Many pro-Palestinian activists criticised author Margaret Atwood in May for accepting a very large literary prize in Israel.
She clearly came under a great deal of pressure and flak for doing so and perhaps this essay in Haaretz is a way to show she really cares about what happens to Palestinians under Zionist rule:
…The concept of Israel as a humane and democratic state is in serious trouble. Once a country starts refusing entry to the likes of Noam Chomsky, shutting down the rights of its citizens to use words like “Nakba,” and labelling as “anti-Israel” anyone who tries to tell them what they need to know, a police-state clampdown looms. Will it be a betrayal of age-old humane Jewish traditions and the rule of just law, or a turn towards reconciliation and a truly open society?
Time is running out. Opinion in Israel may be hardening, but in the United States things are moving in the opposite direction. Campus activity is increasing; many young Jewish Americans don’t want Israel speaking for them. America, snarled in two chaotic wars and facing increasing international anger over Palestine, may well be starting to see Israel not as an asset but as a liability.
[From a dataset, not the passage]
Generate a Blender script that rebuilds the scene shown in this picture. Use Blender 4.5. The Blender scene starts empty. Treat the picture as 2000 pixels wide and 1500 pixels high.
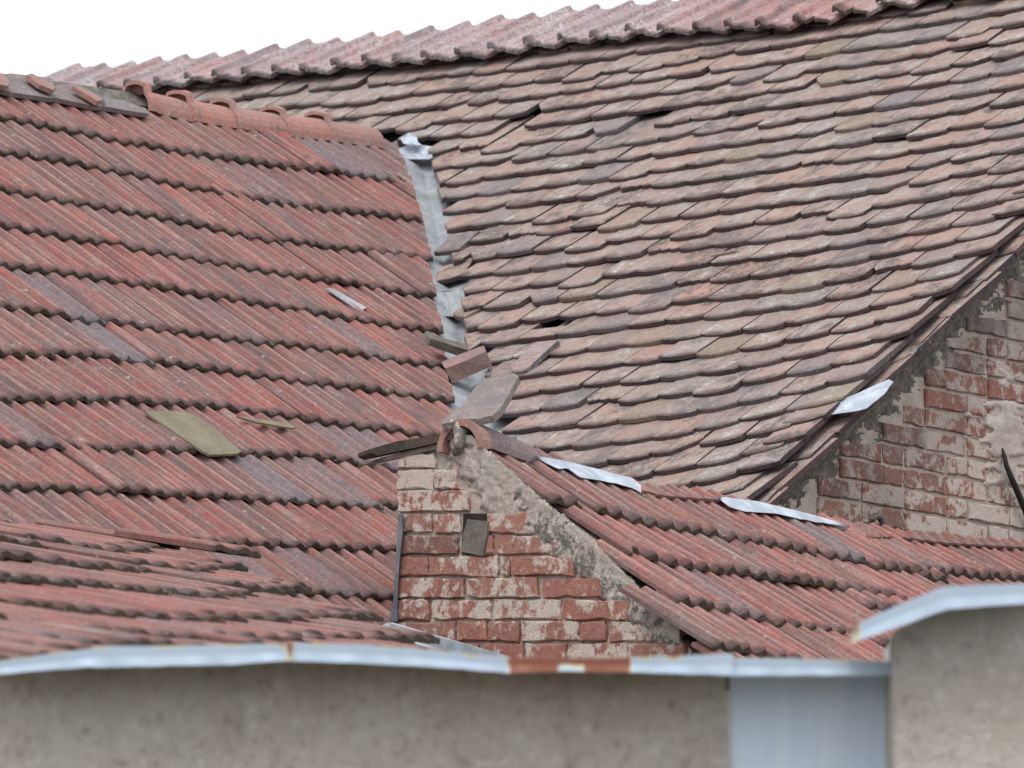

Then there are people like me. Having been preoccupied of late with mass extinctions and environmental disasters, and thus having strayed into the Middle-eastern neighbourhood with a mind as open as it could be without being totally vacant, I’ve come out altered. Child-killing in Gaza? Killing aid-bringers on ships in international waters? Civilians malnourished thanks to the blockade? Forbidding writing paper? Forbidding pizza? How petty and vindictive! Is pizza is a tool of terrorists? Would most Canadians agree? And am I a tool of terrorists for saying this? I think not.